Blanchard also illustrates how, as it sought to drive economic growth in the city, Winnipeg’s business community was closely aligned with civic interests. Drawing upon minutes of city meetings, presentations, and other records, he points out that the business-led entities established in the late 1800s, such as the Board of Trade and the Grain Exchange, played an influential role in directing the city’s future.
The Board of Trade, for example, was key to ensuring that the CPR came through Winnipeg, rather than Selkirk, Manitoba, and the board later used its considerable clout to negotiate and to protect preferred shipping rates for Winnipeg wholesalers as the railway expanded westward. The Board of Trade also worked to organize the burgeoning wheat industry through the establishment of the Grain Exchange. The exchange’s membership, which largely consisted of grain traders and elevator owners, saw the importance of bringing early order and efficiency to pricing. However, regulation of the industry ultimately produced friction between producers, marketers, and government that lasted for the next hundred years.

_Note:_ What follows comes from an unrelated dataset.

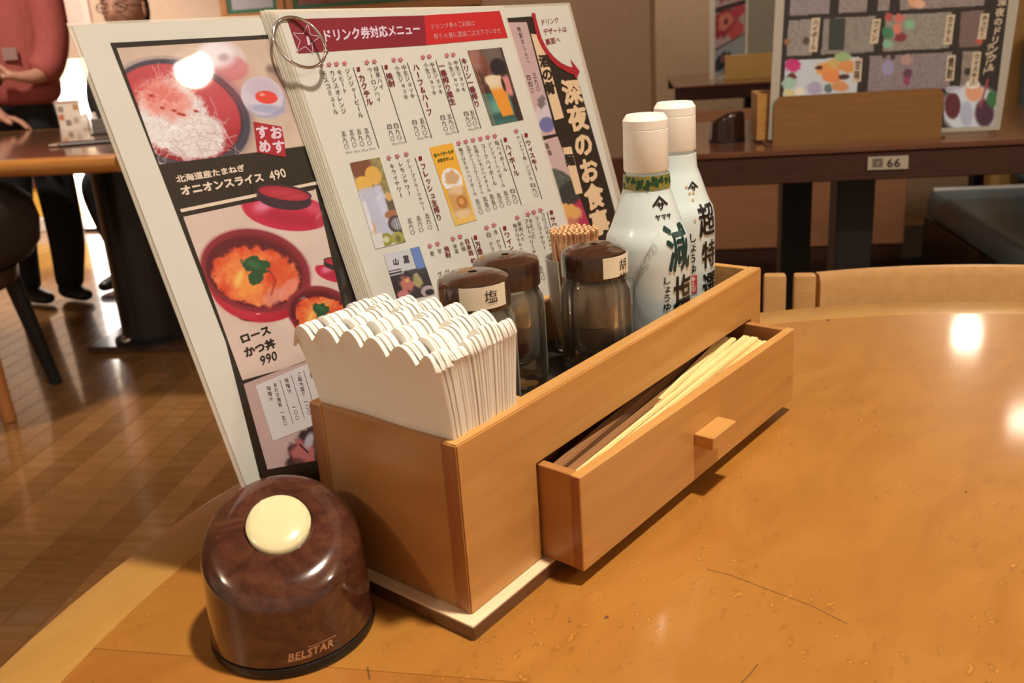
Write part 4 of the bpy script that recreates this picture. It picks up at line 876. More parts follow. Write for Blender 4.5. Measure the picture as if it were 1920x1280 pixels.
for k, (t_, a, c) in enumerate((('ドリンク', (1012, 43), (1046, 38)), ('デザートは', (1017, 61), (1061, 55)), ('裏面へ', (1021, 80), (1049, 74)))): A.row('red_lettering', t_, a, c, 13, K_DRED, .02, dn=(.22, 1))
arc = [(995, 25), (997.5, 36), (1001, 54), (1006, 72), (1013, 87), (1021, 101), (1031, 113), (1042, 124), (1062, 136), (1074, 140)]
iw = [(1001.5, 25), (1004, 36), (1008.5, 54), (1014, 72), (1021, 86), (1029, 98), (1039, 109), (1050, 118), (1062, 124), (1072, 127)]
for k in range(len(arc) - 1): A.poly('red_arrow', [arc[k], arc[k + 1], iw[k + 1], iw[k]], K_RED, 4)
A.poly('red_arrow', [(1067.6, 111), (1072, 127), (1074, 140), (1078, 149), (1085.5, 134.7)], K_RED, 5)
A.flush()

# ---- the ringed drinks menu
P_, u_, v_, n2 = lean_frame(.0940, PSI, math.radians(15.4))
menuB = thing('drinks_menu', 'ringed stack of laminated drinks menu pages with red banner, before the large menu', 'menu', (.17, .11, TT))
S_ = Sheet(P_, u_, v_, n2, 0, menuB)
zb = TT + .0135
for k in range(6, -1, -1):
    dx, dy = -k * 2.6, -k * .6 + (0, 1.5, -1, 1, -1.5, .8, 0)[k]; h = -.0006 * k
    q = [S_.at((511 + dx, 19 + dy)), S_.at((944 + dx * .1, 10.5 + dy * .3)), down_to(S_, (944 + dx * .1, 11), (1074 + dx * .1, 446), zb), down_to(S_, (511 + dx, 19), (684 + dx, 534), zb)]
    b = B(); b.slab([S_.loc(p + n2 * h) for p in (q[0], q[3], q[2], q[1])], n2, .0003); pg = obj('menu_page', b, M_FILM, menuB)
    q = [S_.at((519 + dx, 26 + dy)), S_.at((941 + dx * .1, 15 + dy * .3)), down_to(S_, (941 + dx * .1, 15), (1070 + dx * .1, 446), zb + .003), down_to(S_, (519 + dx, 26), (691.5 + dx, 534), zb + .003)]
    b = B(); b.slab([S_.loc(p + n2 * (h + .0001)) for p in (q[0], q[3], q[2], q[1])], n2, .00012); obj('page_paper', b, M_LPAPER, pg)
S_.off = .00012
S_.quad('banner', [(537.5, 36.5), (559, 100.5), (799, 85), (795, 29)], K_DRED, 1); S_.quad('banner', [(795, 29), (799, 85), (952, 71), (936.5, 20.5)], K_RED2, 1)
S_.row('banner_lettering', 'ドリンク券対応メニュー', (602, 68), (787, 54), 25, K_HDR, .035, 3, 2, dn=(.2, 1))
S_.row('banner_lettering_small', 'ドリンク券のご利用は', (806, 51), (889, 43.5), 12, K_LRED, .0, 3, dn=(.2, 1)); S_.row('banner_lettering_small', '係りの者に直接ご注文下さいませ', (812, 69), (938, 57.5), 12, K_LRED, .0, 3, dn=(.2, 1))
st = [(573 + r * math.sin(t), 75 - r * 1.12 * math.cos(t)) for k in range(10) for r, t in [((27 if k % 2 == 0 else 11.5), k * PI / 5 + .12)]]
for k in range(10): S_.stroke('banner_star', st[k], st[(k + 1) % 10], 1.1, K_HDR, 3)
S_.row('banner_lettering', '1', (570, 77), (580, 76), 22, K_HDR, .06, 3, dn=(.2, 1))
K_STAR = ink('print_star', (190, 110, 112))
def star(x, y, s=5.6):
    P = [(x + r * s * math.sin(t), y - r * s * math.cos(t)) for k in range(10) for r, t in [((1 if k % 2 == 0 else .55), k * PI / 5 + .2)]]
    for k in range(10): S_._acc('item_star', [S_.loc(S_.at(q)) + n2 * (S_.off + 3 * S_.lay) for q in ((x, y), P[(k + 1) % 10], P[k])], [(0, 1, 2)], K_STAR)
for q in ((601, 122), (616, 121), (630, 120), (645, 119), (687, 117), (701, 115.5), (737.5, 112.5), (750, 112), (792, 107.5), (804, 106), (837, 104), (849, 102.5), (728, 296), (744, 293), (760.7, 289), (859, 268.6), (872.5, 265.5), (886, 262.7), (900, 260), (913.6, 257), (926.8, 255), (967, 246), (805, 461), (819.3, 457), (848, 447.6), (861.5, 443.4), (911.4, 426.7), (925, 422), (968.8, 408), (989, 401.6), (1000, 397.6), (1012.5, 394)): star(*q)
ITEMS = [('モスコミュール', (605, 132), (630, 215)), ('カシスオレンジ', (620, 131), (645, 214)), ('モヒート', (634, 130), (647, 175)), ('ジンジャービール', (649, 127), (677, 221)), ('ウーロンハイ', (691, 126), (711, 192)), ('緑茶ハイ', (703, 124), (716, 168)),
 ('小生ジョッキ', (742, 122), (762, 187)), ('中生ジョッキ', (755, 121), (774, 185)), ('小生ジョッキ', (796, 117), (815, 179)), ('中生ジョッキ', (808, 116), (827, 177)), ('小生ジョッキ', (841, 114), (859, 174)), ('中生ジョッキ', (852.5, 112.5), (870, 172.5)),
 ('キウイサワー', (732.5, 306), (752.5, 371)), ('レモンサワー', (748.5, 302), (768, 367)), ('グレープフルーツサワー', (763.5, 297.5), (794.7, 395)), ('柚子はちみつハイボール', (861.6, 276.4), (891, 367)), ('生搾りグレープフルーツハイボール', (876, 272.5), (904, 363)), ('生搾りレモンハイボール', (889, 271.4), (917, 360)),
 ('コークハイボール', (903, 268.6), (928, 348)), ('ジンジャーハイボール', (916, 265), (944, 351)), ('角ハイボール', (929.4, 263), (948, 321.7)), ('サントリー角・シングル', (970, 254), (996, 338)), ('麦', (808, 470), (811, 480)), ('芋', (822, 466), (825, 476)), ('常温', (851, 457), (856, 475)), ('熱燗', (864, 453), (869.7, 471)),
 ('白', (914, 434), (917, 445)), ('赤', (927.5, 430), (930, 440)), ('グラス', (919, 453), (926, 480)), ('グラス', (932, 448), (940, 476)), ('果肉入り', (972, 414.7), (981, 453)), ('柚子はちみつ', (963.3, 418), (978, 471)), ('まるごと', (992.8, 409), (1001, 447)), ('ブルーベリーサワー', (985, 410), (1007, 496)), ('マンゴーサワー', (1004.9, 405), (1021, 468)), ('ゴロゴロあんずサワー', (1015.8, 398.3), (1037, 480)), ('グ', (822, 508), (826, 519)), ('グ', (836, 504), (839, 515))]
for t_, a, c in ITEMS:
    L = math.hypot(c[0] - a[0], c[1] - a[1]) / len(t_); S_.col('item_lettering', t_, a, c, K_INK, max(8.2, L * .9), 0)
for t_, a, c in (('五九〇', (642, 245), (650, 280)), ('五九〇', (657, 242), (665, 277)), ('五九〇', (671, 241), (679, 275)), ('五九〇', (685, 239), (693, 273)), ('四九〇', (728, 232), (736, 265)), ('四九〇', (740.5, 230), (749, 263)), ('四九〇', (775, 224), (783, 256)), ('五九〇', (789, 221), (797, 254)), ('四九〇', (828, 215), (836, 247)), ('五九〇', (840.5, 213), (848.5, 244)), ('四九〇', (872, 208), (880, 238)), ('五九〇', (883, 206), (891, 236)),
 ('五六〇', (766, 408), (774, 440.5)), ('五六〇', (783, 403.5), (790, 436)), ('五六〇', (799, 399), (806.4, 431)), ('五三〇', (893, 372), (902, 401.6)), ('五五〇', (907, 367.7), (915.6, 397)), ('五五〇', (919.5, 363), (928.7, 393)), ('五三〇', (933, 361), (941.4, 389.5)), ('五三〇', (945.8, 356.7), (954.5, 385)), ('四九〇', (959, 353), (967, 382)), ('四九〇', (996.8, 342.5), (1006, 370)), ('五九〇', (1011, 497), (1019, 525))):
    S_.col('price_lettering', t_, a, c, K_INK, 10.5, 0)
for t_, q in (('122kcal', (647, 286)), ('163kcal', (662, 284)), ('157kcal', (676.5, 282)), ('163kcal', (690.5, 279)), ('165kcal', (733.5, 270)), ('166kcal', (746.5, 267.5)), ('172kcal', (781, 260)), ('178kcal', (794, 257)), ('173kcal', (834, 251)), ('170kcal', (847, 248)), ('110kcal', (877, 243)), ('166kcal', (889, 240))):
    S_.row('calorie_lettering', t_, (q[0], q[1]), (q[0] + 12, q[1] - 1.5), 5, K_INK, 0, 3, 1, dn=(.3, 1))
for t_, a, c, w_ in (('カクテル', (675, 139), (694, 198), 14), ('焼酎', (727, 136), (736, 163), 13), ('フレッシュ生搾り', (790.7, 305), (824, 414), 12), ('ハイボール', (949.5, 270), (969, 330), 12), ('ウィスキー', (988, 262), (1006, 320), 12), ('日本酒', (873.5, 447), (883, 479), 10.5), ('純米', (885, 483), (891, 504), 10), ('焼酎', (835, 461), (841, 483), 10.5), ('万葉', (893.5, 452), (901, 478), 11), ('ワイン', (948.5, 434), (959, 470), 12), ('サワー', (1034.5, 405), (1044, 440), 11), ('一番搾り黒生', (825, 117), (849, 197), 13), ('キリン一番搾り', (867.5, 108), (895, 201), 12.5), ('ハーフ＆ハーフ', (777, 119), (806, 217), 13)):
    S_.col('heading_lettering', t_, a, c, ink('print_heading', (122, 30, 40)), w_, .022)
for q in ((671, 130), (723, 126), (787, 297), (946.5, 262), (985.6, 253.5), (890.4, 445.3), (945.4, 427.8), (1032.9, 398.3)): S_.poly('heading_square', [(q[0] - 3.4, q[1] - 3.6), (q[0] - 2.2, q[1] + 4), (q[0] + 3.6, q[1] + 3.2), (q[0] + 2.4, q[1] - 4.2)], K_DRED)
for a, c in (((661, 126), (709.5, 277)), ((714.5, 122), (761, 267)), ((762.5, 117), (809, 259)), ((816, 112.5), (859, 249)), ((860, 109), (901, 240)), ((777, 295), (821.6, 432)), ((937.5, 260.5), (977, 384)), ((977, 251.7), (1015.4, 372.7)), ((883, 444), (895.5, 482.5)), ((936, 426), (948, 465)), ((1025, 397), (1041, 463))): S_.stroke('column_rule', a, c, .9, K_INK)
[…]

Blanchard also explores the role the Board of Trade played in establishing the Committee of 1000, a secretive citizen’s committee formed to counter the 1919 Winnipeg General Strike by organizing to replace workers throughout the city. After the strike ended, the same group thwarted efforts by the strike leaders to secure positions on the city council.
Thinking Big examines the age-old question of why Winnipeg, so often at the precipice of establishing itself as a major economic hub for North America, has seemingly fallen just short of its greatest expectations — but Blanchard doesn’t really provide an answer. Nonetheless, his book sheds light on the many people who, like investor and deveoper Augustus Nanton, felt that Winnipeg “had enormous potential and should not be written off.” Indeed, Nanton was just one of many trailblazers who came to the city looking for fortune and success and who found so much more. For them, Winnipeg became their home community, a place that enticed them to stay and to preserve in thinking a bigger future for the city.